### Data rows:
——
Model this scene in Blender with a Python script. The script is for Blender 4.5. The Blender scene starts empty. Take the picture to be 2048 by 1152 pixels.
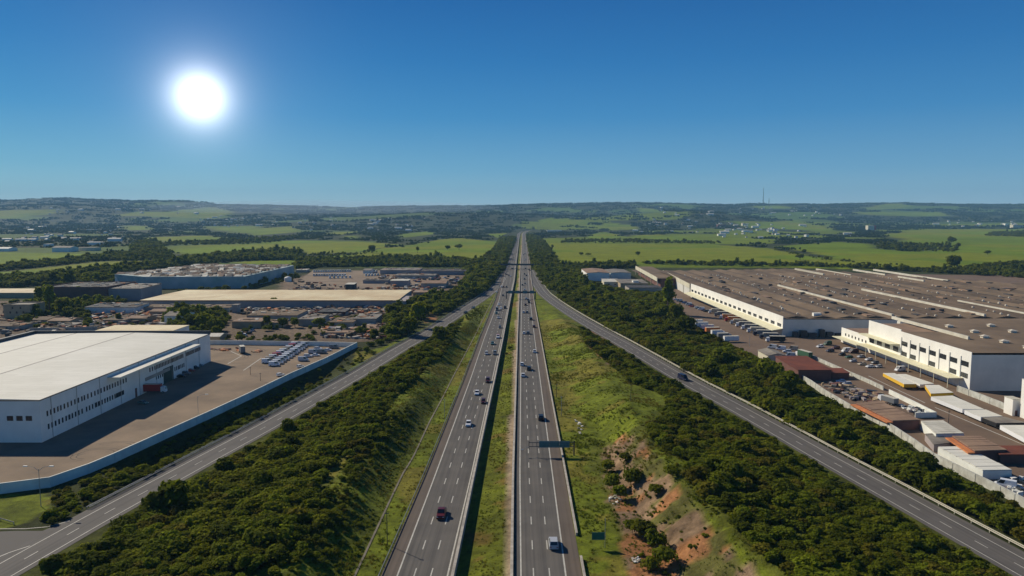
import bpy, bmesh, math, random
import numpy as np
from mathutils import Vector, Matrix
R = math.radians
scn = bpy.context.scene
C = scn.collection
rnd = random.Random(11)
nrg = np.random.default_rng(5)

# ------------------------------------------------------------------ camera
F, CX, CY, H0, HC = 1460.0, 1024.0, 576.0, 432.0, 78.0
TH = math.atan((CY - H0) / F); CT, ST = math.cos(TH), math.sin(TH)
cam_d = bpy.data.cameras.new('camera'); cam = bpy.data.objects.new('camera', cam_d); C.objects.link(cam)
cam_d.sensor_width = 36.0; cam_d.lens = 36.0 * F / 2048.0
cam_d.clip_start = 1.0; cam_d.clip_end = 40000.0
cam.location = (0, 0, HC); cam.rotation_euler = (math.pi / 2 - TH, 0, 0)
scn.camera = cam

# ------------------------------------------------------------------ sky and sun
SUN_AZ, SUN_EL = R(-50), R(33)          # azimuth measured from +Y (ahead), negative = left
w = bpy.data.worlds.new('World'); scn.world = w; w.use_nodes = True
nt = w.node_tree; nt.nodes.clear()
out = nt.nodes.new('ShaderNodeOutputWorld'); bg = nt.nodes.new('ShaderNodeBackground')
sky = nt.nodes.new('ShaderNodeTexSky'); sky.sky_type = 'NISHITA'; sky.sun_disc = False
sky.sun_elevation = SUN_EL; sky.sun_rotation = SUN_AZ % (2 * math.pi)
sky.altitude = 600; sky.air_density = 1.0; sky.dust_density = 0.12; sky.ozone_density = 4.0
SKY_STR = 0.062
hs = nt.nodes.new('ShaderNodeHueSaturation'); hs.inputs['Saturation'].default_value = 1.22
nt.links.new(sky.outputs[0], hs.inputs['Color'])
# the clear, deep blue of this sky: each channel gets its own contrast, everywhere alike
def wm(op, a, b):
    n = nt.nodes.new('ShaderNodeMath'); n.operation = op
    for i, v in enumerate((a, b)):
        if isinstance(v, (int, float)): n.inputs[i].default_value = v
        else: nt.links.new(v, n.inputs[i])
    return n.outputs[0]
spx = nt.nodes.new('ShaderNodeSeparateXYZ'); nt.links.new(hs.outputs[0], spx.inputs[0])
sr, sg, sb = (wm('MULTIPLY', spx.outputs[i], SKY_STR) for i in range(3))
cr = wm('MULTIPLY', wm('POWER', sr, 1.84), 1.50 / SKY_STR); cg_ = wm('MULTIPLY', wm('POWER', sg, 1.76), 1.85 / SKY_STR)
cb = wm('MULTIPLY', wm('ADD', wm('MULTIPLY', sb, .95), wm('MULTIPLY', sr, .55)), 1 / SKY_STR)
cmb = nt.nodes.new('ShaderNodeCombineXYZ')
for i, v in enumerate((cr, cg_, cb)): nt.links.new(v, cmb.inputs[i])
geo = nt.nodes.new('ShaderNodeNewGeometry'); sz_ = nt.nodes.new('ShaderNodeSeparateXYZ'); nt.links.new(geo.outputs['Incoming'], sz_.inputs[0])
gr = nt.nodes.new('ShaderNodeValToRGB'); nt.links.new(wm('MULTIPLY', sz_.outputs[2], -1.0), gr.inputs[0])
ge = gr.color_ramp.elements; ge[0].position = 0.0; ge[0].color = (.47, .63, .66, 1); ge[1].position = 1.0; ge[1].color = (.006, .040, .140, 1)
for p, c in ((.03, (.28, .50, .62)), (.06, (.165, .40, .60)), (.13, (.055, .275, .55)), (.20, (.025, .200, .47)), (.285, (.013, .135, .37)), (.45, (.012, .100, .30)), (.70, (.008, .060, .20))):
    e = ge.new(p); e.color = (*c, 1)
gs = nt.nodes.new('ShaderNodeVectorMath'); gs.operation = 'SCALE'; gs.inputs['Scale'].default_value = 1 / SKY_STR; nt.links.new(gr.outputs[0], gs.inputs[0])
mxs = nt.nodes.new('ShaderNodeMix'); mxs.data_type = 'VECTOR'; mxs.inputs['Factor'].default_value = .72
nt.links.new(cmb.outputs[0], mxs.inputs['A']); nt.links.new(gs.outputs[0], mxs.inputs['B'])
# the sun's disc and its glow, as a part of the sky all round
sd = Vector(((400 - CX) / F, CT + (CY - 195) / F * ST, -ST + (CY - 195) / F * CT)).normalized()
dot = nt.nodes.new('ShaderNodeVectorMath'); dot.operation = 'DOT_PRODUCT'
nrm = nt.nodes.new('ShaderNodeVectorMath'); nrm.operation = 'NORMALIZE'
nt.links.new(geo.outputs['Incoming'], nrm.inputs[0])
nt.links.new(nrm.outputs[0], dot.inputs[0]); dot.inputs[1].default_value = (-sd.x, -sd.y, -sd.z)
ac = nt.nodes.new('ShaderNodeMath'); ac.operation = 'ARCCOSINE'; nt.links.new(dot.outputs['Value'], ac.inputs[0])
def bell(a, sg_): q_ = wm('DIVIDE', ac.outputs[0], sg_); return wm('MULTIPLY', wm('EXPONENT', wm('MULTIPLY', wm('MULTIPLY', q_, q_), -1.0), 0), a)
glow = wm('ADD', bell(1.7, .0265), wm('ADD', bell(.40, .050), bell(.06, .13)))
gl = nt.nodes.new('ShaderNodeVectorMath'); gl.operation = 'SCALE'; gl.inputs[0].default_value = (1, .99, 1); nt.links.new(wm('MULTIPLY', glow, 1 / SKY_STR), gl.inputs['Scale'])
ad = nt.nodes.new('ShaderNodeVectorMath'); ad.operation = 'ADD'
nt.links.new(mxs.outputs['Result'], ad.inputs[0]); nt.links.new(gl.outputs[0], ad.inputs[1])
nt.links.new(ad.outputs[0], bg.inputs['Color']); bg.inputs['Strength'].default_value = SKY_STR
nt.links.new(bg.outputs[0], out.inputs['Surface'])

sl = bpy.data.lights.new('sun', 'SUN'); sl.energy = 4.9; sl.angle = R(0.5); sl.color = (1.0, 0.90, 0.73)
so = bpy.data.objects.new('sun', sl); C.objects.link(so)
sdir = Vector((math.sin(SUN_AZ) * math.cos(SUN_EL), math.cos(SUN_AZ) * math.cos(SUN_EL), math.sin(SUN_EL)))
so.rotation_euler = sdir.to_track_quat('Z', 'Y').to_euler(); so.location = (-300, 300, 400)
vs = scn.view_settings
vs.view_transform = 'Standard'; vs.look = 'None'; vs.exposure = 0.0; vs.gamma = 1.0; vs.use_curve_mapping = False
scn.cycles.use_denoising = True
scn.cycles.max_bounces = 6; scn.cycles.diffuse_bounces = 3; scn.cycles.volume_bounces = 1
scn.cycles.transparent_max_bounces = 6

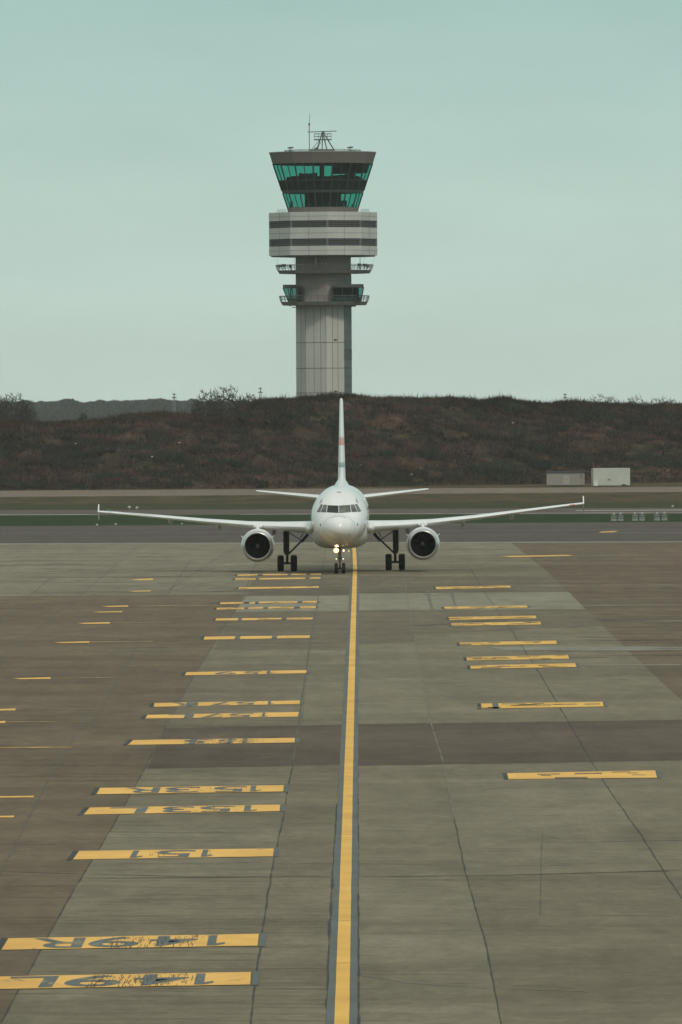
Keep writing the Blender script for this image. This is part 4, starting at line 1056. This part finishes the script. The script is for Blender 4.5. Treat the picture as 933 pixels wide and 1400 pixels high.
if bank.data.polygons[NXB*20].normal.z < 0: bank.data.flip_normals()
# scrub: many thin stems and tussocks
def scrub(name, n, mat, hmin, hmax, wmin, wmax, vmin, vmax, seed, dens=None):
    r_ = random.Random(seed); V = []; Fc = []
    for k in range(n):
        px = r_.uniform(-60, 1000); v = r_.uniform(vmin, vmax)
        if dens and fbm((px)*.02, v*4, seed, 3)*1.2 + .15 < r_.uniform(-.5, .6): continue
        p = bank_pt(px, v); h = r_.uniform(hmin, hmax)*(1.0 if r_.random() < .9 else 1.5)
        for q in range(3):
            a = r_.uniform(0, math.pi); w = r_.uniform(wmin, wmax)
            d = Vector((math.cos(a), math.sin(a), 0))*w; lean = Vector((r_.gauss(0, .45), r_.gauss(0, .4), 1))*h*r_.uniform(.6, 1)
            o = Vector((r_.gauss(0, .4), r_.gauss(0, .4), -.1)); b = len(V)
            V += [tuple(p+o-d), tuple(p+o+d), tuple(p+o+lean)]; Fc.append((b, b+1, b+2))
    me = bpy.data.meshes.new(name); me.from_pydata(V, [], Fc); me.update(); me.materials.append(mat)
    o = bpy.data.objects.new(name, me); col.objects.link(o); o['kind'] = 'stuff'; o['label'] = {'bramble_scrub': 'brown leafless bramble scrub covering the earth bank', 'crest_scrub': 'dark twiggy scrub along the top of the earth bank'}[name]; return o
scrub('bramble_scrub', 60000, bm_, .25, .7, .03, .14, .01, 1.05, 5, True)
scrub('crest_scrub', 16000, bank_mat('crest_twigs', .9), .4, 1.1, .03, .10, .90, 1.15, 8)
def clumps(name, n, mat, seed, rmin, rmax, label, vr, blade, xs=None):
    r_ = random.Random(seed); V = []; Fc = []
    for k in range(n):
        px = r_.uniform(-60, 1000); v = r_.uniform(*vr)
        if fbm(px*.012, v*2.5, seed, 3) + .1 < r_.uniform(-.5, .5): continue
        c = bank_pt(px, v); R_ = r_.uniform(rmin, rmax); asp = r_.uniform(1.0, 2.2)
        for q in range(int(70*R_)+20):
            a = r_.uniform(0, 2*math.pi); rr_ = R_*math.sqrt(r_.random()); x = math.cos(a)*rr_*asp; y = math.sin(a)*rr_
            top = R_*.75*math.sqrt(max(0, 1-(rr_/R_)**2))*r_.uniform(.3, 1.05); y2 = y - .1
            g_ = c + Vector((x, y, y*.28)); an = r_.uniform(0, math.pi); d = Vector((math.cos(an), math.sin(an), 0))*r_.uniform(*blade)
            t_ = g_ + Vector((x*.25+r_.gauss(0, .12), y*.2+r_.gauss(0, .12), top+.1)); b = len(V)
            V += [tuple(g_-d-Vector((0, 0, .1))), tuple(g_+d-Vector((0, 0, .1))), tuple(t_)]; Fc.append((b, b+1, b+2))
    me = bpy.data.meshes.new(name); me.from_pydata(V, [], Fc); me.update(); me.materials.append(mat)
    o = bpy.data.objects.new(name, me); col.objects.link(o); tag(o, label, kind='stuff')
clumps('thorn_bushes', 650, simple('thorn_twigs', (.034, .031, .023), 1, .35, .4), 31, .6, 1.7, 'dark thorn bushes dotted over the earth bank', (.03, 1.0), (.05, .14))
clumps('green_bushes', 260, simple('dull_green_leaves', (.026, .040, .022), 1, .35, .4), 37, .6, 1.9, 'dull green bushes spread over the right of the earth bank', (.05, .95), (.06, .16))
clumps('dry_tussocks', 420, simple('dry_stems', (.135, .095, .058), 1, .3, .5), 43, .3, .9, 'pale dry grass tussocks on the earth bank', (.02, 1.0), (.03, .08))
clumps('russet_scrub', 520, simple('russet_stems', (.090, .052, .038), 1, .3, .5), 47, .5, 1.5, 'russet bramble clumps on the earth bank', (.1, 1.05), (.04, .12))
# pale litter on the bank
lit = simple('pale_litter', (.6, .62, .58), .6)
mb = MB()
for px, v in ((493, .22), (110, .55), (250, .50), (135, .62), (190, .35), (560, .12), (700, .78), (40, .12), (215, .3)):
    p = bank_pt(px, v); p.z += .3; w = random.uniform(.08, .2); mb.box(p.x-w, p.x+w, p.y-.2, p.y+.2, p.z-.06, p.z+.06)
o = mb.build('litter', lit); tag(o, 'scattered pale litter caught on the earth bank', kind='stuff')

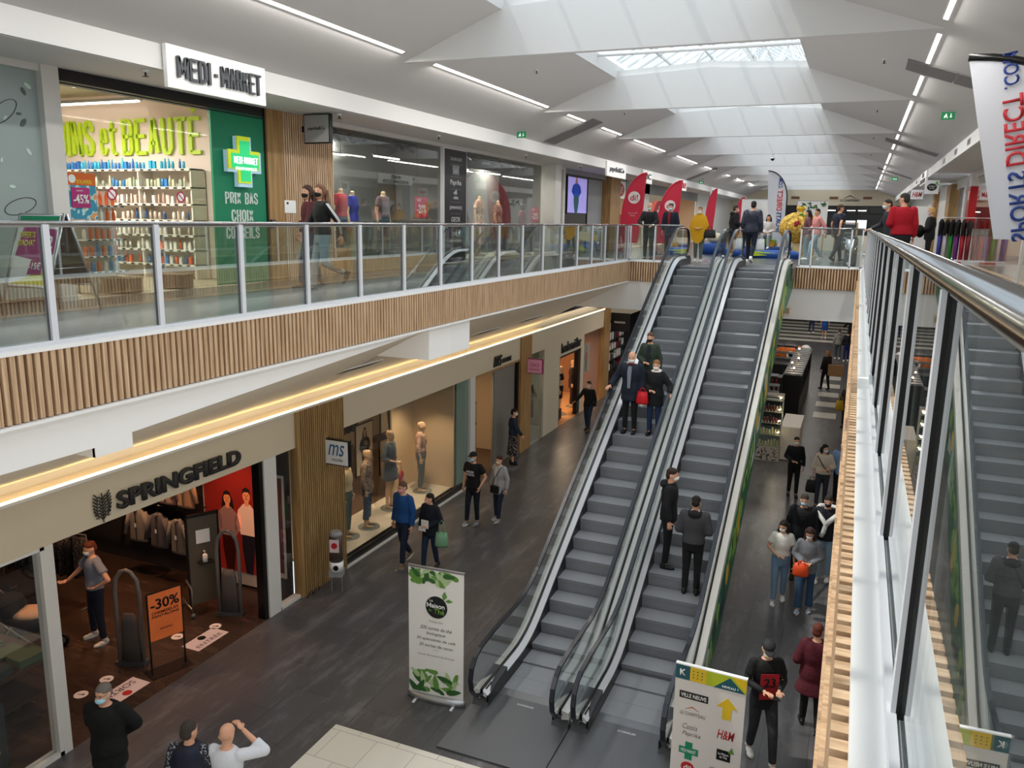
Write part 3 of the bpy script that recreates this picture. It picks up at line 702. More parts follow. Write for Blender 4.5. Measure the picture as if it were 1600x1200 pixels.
——
### Instruction:
Restate exactly, please, only the lines between the start of the data and the line containing "scn.camera = cam", both ends included, skipping the pictures.

### Solution to the exercise:
Model this scene in Blender with a Python script. The script is for Blender 4.5. The Blender scene starts empty. Take the picture to be 2048 by 1152 pixels.
import bpy, bmesh, math, random
import numpy as np
from mathutils import Vector, Matrix
R = math.radians
scn = bpy.context.scene
C = scn.collection
rnd = random.Random(11)
nrg = np.random.default_rng(5)

# ------------------------------------------------------------------ camera
F, CX, CY, H0, HC = 1460.0, 1024.0, 576.0, 432.0, 78.0
TH = math.atan((CY - H0) / F); CT, ST = math.cos(TH), math.sin(TH)
cam_d = bpy.data.cameras.new('camera'); cam = bpy.data.objects.new('camera', cam_d); C.objects.link(cam)
cam_d.sensor_width = 36.0; cam_d.lens = 36.0 * F / 2048.0
cam_d.clip_start = 1.0; cam_d.clip_end = 40000.0
cam.location = (0, 0, HC); cam.rotation_euler = (math.pi / 2 - TH, 0, 0)
scn.camera = cam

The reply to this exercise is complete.